— Start of Given records —

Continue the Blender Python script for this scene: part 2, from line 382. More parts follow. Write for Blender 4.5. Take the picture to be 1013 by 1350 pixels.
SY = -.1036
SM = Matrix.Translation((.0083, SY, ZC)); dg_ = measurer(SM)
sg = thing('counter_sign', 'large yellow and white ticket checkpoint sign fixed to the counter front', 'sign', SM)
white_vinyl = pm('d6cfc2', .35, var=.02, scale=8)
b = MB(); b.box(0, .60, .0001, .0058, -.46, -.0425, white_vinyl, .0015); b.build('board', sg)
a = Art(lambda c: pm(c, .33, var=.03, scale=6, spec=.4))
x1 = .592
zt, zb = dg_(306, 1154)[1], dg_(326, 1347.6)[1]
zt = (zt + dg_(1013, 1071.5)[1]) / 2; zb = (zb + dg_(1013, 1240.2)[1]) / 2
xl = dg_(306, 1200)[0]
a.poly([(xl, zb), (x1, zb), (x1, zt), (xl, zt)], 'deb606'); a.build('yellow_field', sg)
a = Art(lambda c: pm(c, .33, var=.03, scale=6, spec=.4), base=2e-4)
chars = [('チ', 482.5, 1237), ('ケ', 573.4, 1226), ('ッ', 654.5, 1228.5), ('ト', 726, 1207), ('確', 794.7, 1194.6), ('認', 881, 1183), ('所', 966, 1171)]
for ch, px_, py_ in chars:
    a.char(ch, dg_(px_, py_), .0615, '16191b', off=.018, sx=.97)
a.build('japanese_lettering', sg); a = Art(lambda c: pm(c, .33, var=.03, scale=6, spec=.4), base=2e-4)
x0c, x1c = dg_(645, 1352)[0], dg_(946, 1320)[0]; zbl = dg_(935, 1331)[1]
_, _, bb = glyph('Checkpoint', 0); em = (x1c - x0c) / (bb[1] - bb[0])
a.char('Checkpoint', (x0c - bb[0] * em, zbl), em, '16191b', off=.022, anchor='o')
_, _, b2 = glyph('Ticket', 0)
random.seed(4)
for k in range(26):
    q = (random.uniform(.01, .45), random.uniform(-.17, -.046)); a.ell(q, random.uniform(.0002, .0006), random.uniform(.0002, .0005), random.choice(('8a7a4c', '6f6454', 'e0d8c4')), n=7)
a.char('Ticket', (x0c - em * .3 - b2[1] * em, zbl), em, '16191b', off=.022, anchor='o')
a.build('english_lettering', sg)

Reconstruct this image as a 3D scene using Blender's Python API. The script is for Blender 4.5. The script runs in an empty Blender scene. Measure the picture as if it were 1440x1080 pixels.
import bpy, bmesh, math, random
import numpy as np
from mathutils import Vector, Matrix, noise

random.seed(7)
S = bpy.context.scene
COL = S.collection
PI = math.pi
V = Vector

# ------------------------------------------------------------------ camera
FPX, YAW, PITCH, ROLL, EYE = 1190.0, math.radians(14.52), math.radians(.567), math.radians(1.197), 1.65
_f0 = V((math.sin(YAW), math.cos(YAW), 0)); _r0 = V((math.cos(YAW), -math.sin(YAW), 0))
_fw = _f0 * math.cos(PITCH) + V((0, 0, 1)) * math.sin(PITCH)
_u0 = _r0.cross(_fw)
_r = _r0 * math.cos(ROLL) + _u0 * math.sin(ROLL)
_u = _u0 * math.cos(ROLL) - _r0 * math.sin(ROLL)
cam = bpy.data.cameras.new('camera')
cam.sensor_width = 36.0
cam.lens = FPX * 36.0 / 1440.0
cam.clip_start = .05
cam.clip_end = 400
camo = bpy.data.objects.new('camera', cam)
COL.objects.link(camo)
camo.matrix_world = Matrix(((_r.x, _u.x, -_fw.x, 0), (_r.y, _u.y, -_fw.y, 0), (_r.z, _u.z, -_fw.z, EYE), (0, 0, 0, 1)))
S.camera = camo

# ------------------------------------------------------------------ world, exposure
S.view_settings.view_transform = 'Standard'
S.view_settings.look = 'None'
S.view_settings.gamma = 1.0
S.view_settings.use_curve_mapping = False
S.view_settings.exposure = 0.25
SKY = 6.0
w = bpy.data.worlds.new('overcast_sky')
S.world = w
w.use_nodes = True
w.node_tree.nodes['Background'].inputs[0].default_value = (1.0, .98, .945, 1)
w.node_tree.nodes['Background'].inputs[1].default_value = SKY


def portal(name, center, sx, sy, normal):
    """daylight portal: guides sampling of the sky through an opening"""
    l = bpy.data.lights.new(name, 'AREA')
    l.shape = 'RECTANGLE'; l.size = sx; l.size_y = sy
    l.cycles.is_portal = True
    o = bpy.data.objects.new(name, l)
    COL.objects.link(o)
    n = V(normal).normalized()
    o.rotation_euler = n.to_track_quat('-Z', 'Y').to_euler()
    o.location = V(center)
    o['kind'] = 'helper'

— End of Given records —

Exercise goal - Reproduce the material precisely, including every line.

Worked answer -
Continue the Blender Python script for this scene: part 2, from line 382. More parts follow. Write for Blender 4.5. Take the picture to be 1013 by 1350 pixels.
SY = -.1036
SM = Matrix.Translation((.0083, SY, ZC)); dg_ = measurer(SM)
sg = thing('counter_sign', 'large yellow and white ticket checkpoint sign fixed to the counter front', 'sign', SM)
white_vinyl = pm('d6cfc2', .35, var=.02, scale=8)
b = MB(); b.box(0, .60, .0001, .0058, -.46, -.0425, white_vinyl, .0015); b.build('board', sg)
a = Art(lambda c: pm(c, .33, var=.03, scale=6, spec=.4))
x1 = .592
zt, zb = dg_(306, 1154)[1], dg_(326, 1347.6)[1]
zt = (zt + dg_(1013, 1071.5)[1]) / 2; zb = (zb + dg_(1013, 1240.2)[1]) / 2
xl = dg_(306, 1200)[0]
a.poly([(xl, zb), (x1, zb), (x1, zt), (xl, zt)], 'deb606'); a.build('yellow_field', sg)
a = Art(lambda c: pm(c, .33, var=.03, scale=6, spec=.4), base=2e-4)
chars = [('チ', 482.5, 1237), ('ケ', 573.4, 1226), ('ッ', 654.5, 1228.5), ('ト', 726, 1207), ('確', 794.7, 1194.6), ('認', 881, 1183), ('所', 966, 1171)]
for ch, px_, py_ in chars:
    a.char(ch, dg_(px_, py_), .0615, '16191b', off=.018, sx=.97)
a.build('japanese_lettering', sg); a = Art(lambda c: pm(c, .33, var=.03, scale=6, spec=.4), base=2e-4)
x0c, x1c = dg_(645, 1352)[0], dg_(946, 1320)[0]; zbl = dg_(935, 1331)[1]
_, _, bb = glyph('Checkpoint', 0); em = (x1c - x0c) / (bb[1] - bb[0])
a.char('Checkpoint', (x0c - bb[0] * em, zbl), em, '16191b', off=.022, anchor='o')
_, _, b2 = glyph('Ticket', 0)
random.seed(4)
for k in range(26):
    q = (random.uniform(.01, .45), random.uniform(-.17, -.046)); a.ell(q, random.uniform(.0002, .0006), random.uniform(.0002, .0005), random.choice(('8a7a4c', '6f6454', 'e0d8c4')), n=7)
a.char('Ticket', (x0c - em * .3 - b2[1] * em, zbl), em, '16191b', off=.022, anchor='o')
a.build('english_lettering', sg)

Reconstruct this image as a 3D scene using Blender's Python API. The script is for Blender 4.5. The script runs in an empty Blender scene. Measure the picture as if it were 1440x1080 pixels.
import bpy, bmesh, math, random
import numpy as np
from mathutils import Vector, Matrix, noise

random.seed(7)
S = bpy.context.scene
COL = S.collection
PI = math.pi
V = Vector

# ------------------------------------------------------------------ camera
FPX, YAW, PITCH, ROLL, EYE = 1190.0, math.radians(14.52), math.radians(.567), math.radians(1.197), 1.65
_f0 = V((math.sin(YAW), math.cos(YAW), 0)); _r0 = V((math.cos(YAW), -math.sin(YAW), 0))
_fw = _f0 * math.cos(PITCH) + V((0, 0, 1)) * math.sin(PITCH)
_u0 = _r0.cross(_fw)
_r = _r0 * math.cos(ROLL) + _u0 * math.sin(ROLL)
_u = _u0 * math.cos(ROLL) - _r0 * math.sin(ROLL)
cam = bpy.data.cameras.new('camera')
cam.sensor_width = 36.0
cam.lens = FPX * 36.0 / 1440.0
cam.clip_start = .05
cam.clip_end = 400
camo = bpy.data.objects.new('camera', cam)
COL.objects.link(camo)
camo.matrix_world = Matrix(((_r.x, _u.x, -_fw.x, 0), (_r.y, _u.y, -_fw.y, 0), (_r.z, _u.z, -_fw.z, EYE), (0, 0, 0, 1)))
S.camera = camo

# ------------------------------------------------------------------ world, exposure
S.view_settings.view_transform = 'Standard'
S.view_settings.look = 'None'
S.view_settings.gamma = 1.0
S.view_settings.use_curve_mapping = False
S.view_settings.exposure = 0.25
SKY = 6.0
w = bpy.data.worlds.new('overcast_sky')
S.world = w
w.use_nodes = True
w.node_tree.nodes['Background'].inputs[0].default_value = (1.0, .98, .945, 1)
w.node_tree.nodes['Background'].inputs[1].default_value = SKY


def portal(name, center, sx, sy, normal):
    """daylight portal: guides sampling of the sky through an opening"""
    l = bpy.data.lights.new(name, 'AREA')
    l.shape = 'RECTANGLE'; l.size = sx; l.size_y = sy
    l.cycles.is_portal = True
    o = bpy.data.objects.new(name, l)
    COL.objects.link(o)
    n = V(normal).normalized()
    o.rotation_euler = n.to_track_quat('-Z', 'Y').to_euler()
    o.location = V(center)
    o['kind'] = 'helper'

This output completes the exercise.